Entries from a dataset:
§

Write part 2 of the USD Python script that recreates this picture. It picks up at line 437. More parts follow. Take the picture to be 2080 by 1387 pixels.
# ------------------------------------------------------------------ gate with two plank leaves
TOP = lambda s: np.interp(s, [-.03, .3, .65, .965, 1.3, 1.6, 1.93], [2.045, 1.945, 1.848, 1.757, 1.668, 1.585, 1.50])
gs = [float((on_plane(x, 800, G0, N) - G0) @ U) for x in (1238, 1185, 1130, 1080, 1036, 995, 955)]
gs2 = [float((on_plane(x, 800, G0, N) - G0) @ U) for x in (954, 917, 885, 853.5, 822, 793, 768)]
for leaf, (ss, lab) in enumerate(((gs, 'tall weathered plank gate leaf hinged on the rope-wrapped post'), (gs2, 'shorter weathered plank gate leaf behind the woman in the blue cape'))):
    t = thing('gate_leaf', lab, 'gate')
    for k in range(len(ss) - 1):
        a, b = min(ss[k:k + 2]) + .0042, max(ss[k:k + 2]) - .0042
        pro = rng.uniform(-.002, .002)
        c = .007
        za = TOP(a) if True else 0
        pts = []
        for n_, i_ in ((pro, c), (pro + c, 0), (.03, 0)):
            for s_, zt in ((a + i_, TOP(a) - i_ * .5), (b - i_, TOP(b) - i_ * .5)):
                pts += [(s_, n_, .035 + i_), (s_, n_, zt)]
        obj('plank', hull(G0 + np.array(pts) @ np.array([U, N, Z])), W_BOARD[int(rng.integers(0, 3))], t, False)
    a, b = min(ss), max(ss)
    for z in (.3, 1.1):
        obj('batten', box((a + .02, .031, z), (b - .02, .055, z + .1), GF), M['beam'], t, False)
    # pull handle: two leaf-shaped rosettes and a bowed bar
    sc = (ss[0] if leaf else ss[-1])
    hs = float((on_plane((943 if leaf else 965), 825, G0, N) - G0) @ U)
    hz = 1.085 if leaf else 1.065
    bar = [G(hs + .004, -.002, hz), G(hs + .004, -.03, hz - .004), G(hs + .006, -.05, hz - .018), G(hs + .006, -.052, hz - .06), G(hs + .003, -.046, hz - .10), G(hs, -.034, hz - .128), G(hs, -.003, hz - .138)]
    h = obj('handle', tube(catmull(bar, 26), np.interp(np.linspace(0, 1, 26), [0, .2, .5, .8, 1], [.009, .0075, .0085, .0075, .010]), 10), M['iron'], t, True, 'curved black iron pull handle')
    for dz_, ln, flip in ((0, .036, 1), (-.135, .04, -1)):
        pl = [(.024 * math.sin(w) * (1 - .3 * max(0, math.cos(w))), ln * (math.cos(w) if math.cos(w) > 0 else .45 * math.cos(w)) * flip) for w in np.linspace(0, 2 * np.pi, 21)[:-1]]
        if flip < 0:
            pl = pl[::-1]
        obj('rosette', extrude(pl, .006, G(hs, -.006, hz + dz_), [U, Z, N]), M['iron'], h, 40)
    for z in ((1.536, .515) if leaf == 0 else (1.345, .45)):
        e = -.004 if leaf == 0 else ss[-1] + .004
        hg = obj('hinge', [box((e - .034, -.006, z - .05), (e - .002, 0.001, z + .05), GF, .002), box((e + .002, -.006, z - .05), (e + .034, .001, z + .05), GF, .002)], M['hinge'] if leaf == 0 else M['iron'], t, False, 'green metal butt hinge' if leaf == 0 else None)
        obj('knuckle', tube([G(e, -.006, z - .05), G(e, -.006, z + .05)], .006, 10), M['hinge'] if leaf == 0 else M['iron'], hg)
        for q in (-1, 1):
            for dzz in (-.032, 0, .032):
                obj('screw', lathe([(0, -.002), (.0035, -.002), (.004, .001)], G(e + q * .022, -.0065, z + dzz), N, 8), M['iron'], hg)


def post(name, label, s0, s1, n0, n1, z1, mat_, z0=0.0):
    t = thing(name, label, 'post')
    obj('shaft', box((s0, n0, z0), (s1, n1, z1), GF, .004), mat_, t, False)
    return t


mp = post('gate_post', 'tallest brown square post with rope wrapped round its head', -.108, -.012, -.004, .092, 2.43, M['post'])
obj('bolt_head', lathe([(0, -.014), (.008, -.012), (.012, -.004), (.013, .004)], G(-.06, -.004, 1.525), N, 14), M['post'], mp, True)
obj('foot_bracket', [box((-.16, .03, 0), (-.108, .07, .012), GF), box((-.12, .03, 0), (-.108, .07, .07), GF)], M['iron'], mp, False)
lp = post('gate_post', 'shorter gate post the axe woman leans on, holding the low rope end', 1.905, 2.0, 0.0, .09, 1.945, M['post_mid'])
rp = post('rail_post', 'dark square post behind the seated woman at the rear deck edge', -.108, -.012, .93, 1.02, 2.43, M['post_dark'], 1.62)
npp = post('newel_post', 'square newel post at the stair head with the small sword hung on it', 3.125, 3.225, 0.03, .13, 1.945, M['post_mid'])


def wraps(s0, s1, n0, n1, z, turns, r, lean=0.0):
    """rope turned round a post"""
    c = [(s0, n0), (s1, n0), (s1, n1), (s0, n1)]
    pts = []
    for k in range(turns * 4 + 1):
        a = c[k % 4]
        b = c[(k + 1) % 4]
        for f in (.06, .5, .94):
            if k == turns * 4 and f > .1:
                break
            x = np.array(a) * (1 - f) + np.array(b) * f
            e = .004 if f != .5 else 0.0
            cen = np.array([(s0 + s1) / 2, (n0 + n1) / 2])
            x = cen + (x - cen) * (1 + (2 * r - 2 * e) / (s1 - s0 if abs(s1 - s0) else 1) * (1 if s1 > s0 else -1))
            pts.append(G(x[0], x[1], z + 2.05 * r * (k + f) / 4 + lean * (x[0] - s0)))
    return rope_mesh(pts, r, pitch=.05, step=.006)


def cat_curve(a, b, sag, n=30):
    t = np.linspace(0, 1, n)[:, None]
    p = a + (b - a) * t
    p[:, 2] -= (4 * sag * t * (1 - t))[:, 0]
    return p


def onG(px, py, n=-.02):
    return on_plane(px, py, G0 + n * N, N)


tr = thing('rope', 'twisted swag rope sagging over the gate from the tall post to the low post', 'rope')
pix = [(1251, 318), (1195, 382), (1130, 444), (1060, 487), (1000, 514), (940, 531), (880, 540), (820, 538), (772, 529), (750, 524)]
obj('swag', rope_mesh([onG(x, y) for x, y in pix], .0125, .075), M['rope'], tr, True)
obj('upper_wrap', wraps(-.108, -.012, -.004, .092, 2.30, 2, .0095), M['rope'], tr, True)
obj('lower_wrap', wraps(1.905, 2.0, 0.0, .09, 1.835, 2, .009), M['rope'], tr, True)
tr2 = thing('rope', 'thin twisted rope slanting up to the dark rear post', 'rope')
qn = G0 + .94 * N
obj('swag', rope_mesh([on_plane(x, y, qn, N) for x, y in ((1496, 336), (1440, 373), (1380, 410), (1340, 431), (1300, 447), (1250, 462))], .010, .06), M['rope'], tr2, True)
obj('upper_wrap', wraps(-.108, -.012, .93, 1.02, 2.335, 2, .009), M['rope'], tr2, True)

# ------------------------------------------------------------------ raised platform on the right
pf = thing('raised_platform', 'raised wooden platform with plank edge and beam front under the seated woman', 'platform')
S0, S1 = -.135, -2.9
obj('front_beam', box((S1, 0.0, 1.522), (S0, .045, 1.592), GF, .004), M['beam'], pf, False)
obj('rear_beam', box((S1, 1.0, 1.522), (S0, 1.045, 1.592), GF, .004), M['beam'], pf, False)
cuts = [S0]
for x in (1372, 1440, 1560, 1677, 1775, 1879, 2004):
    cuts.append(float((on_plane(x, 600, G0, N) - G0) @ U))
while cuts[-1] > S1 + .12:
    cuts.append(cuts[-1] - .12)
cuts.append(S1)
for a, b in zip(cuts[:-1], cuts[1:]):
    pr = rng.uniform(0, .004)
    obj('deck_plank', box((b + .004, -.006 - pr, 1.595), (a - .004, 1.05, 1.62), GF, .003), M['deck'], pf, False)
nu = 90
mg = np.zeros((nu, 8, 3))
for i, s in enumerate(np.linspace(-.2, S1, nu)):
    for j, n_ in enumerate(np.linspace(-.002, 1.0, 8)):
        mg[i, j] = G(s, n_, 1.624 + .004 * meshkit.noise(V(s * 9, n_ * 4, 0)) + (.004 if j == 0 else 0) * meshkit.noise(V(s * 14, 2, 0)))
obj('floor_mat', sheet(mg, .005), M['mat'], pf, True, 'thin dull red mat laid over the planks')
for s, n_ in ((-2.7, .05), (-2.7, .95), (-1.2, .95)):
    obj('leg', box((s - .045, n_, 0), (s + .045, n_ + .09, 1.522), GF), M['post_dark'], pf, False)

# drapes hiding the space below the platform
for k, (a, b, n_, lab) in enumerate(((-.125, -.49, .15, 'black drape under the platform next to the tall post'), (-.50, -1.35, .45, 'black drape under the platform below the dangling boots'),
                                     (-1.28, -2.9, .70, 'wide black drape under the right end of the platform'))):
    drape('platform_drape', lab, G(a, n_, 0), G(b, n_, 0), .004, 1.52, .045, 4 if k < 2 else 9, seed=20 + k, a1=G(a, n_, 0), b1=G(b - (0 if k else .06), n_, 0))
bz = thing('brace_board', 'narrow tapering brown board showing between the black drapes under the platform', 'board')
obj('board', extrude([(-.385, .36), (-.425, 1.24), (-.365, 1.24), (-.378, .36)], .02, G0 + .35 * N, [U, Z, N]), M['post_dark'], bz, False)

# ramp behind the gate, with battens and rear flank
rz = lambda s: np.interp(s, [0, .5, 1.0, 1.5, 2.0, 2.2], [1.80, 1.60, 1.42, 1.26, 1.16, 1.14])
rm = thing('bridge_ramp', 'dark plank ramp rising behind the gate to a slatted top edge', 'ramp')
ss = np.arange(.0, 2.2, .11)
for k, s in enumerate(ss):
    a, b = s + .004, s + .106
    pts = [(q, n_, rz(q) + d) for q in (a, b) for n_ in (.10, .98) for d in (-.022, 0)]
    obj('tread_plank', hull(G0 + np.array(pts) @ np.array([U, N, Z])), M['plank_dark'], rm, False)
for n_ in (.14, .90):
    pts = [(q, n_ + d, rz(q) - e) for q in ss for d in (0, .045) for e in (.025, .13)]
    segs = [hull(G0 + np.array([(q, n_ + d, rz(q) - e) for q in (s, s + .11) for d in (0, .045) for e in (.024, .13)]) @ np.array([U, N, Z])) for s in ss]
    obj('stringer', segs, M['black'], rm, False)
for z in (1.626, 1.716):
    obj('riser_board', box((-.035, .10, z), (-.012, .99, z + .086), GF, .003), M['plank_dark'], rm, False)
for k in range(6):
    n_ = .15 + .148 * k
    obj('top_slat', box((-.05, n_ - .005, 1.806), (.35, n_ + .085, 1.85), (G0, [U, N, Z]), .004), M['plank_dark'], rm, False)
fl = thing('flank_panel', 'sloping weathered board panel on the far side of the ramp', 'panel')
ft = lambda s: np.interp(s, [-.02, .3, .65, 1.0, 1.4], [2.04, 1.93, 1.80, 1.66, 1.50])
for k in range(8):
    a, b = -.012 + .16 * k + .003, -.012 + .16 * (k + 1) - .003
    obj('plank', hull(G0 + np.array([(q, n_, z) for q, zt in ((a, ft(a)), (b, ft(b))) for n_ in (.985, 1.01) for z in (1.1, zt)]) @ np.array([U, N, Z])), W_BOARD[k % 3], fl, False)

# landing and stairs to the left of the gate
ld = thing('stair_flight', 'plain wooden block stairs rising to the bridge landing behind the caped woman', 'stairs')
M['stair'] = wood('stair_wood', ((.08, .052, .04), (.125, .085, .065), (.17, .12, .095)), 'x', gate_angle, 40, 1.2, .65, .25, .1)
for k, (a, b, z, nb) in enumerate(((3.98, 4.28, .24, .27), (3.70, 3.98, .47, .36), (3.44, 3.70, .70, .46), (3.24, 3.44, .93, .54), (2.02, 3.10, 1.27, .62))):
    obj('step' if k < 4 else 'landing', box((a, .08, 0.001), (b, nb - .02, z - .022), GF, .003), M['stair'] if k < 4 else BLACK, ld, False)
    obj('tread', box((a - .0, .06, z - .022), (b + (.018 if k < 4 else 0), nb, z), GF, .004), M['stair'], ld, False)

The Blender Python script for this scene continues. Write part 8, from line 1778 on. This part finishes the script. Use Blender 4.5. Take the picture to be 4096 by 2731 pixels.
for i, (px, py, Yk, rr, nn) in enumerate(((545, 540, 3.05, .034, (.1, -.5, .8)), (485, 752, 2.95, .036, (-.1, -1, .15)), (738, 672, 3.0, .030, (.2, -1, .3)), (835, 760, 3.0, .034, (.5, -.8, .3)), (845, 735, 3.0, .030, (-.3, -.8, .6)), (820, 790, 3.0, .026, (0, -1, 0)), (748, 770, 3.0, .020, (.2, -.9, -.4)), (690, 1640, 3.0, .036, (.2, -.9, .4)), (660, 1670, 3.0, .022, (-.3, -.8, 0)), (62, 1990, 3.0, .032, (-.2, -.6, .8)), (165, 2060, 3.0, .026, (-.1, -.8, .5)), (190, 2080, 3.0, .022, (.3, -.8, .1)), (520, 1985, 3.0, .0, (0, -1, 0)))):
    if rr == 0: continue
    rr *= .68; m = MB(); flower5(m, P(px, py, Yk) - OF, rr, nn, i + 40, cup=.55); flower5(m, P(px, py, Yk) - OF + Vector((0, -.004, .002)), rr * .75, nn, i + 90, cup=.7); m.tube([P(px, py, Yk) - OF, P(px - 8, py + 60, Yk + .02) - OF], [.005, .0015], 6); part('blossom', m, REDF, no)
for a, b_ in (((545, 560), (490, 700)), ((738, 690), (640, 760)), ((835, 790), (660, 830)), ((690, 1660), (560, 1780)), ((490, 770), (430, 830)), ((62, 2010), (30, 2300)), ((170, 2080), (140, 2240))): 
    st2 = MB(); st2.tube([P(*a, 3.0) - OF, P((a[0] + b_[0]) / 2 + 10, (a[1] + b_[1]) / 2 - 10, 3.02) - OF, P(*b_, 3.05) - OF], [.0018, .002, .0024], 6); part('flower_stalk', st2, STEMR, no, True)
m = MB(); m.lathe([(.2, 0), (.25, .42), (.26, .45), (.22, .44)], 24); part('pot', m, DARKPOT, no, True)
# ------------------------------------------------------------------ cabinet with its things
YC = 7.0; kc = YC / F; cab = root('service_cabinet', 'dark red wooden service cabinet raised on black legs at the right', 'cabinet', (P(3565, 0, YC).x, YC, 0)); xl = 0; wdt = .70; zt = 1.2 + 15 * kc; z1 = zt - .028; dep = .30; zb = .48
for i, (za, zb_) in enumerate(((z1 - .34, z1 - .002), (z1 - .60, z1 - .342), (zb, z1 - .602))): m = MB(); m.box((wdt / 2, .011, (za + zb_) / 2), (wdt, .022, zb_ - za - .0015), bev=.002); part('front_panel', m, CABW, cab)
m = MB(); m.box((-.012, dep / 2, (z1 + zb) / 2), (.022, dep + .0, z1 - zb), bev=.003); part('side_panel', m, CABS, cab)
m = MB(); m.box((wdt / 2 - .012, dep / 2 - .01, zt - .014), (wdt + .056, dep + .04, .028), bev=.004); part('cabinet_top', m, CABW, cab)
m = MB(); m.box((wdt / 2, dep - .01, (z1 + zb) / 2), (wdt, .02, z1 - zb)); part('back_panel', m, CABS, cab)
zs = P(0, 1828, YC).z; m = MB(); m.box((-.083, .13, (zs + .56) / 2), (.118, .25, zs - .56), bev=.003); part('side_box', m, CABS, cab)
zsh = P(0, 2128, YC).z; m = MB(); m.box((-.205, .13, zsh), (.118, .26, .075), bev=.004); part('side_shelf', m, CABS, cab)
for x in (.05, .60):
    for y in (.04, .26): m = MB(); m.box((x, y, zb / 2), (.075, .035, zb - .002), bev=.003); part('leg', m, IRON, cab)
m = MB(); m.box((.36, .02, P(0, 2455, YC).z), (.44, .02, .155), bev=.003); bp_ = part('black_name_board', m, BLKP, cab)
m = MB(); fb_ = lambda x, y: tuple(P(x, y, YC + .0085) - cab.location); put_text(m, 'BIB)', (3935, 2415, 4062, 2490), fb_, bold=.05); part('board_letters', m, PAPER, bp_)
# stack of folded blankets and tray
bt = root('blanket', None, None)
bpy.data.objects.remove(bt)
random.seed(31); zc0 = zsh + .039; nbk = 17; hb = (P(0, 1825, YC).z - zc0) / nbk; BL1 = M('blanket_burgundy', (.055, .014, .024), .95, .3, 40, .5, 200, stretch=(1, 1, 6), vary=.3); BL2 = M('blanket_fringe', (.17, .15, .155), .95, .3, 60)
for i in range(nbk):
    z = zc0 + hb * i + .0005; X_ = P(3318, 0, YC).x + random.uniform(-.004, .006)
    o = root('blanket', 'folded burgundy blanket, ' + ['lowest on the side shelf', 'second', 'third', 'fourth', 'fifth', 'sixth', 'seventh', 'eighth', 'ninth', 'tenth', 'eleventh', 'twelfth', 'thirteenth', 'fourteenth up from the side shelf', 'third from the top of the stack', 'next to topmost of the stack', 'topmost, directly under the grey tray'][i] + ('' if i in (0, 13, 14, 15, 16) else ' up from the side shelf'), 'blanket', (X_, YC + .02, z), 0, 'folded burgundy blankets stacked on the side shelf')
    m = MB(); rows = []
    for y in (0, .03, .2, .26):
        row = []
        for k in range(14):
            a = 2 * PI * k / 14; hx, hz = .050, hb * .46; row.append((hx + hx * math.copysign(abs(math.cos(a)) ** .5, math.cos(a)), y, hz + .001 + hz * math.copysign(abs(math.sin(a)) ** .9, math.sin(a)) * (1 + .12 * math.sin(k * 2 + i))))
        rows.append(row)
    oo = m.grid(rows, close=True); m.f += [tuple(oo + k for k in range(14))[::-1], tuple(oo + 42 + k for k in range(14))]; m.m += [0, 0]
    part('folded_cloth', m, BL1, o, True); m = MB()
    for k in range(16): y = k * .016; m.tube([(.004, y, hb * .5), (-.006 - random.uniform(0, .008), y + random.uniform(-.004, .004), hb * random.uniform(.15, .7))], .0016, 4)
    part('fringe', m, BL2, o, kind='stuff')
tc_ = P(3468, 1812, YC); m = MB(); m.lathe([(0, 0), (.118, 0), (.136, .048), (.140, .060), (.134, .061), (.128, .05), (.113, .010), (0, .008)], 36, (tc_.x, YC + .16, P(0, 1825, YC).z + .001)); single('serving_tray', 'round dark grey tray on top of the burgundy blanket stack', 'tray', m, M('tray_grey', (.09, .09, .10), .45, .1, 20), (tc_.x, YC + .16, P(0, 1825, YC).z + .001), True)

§

● Exercise
From the data above, copy each line that has the string "picture".

● Written answer
Write part 2 of the USD Python script that recreates this picture. It picks up at line 437. More parts follow. Take the picture to be 2080 by 1387 pixels.
The Blender Python script for this scene continues. Write part 8, from line 1778 on. This part finishes the script. Use Blender 4.5. Take the picture to be 4096 by 2731 pixels.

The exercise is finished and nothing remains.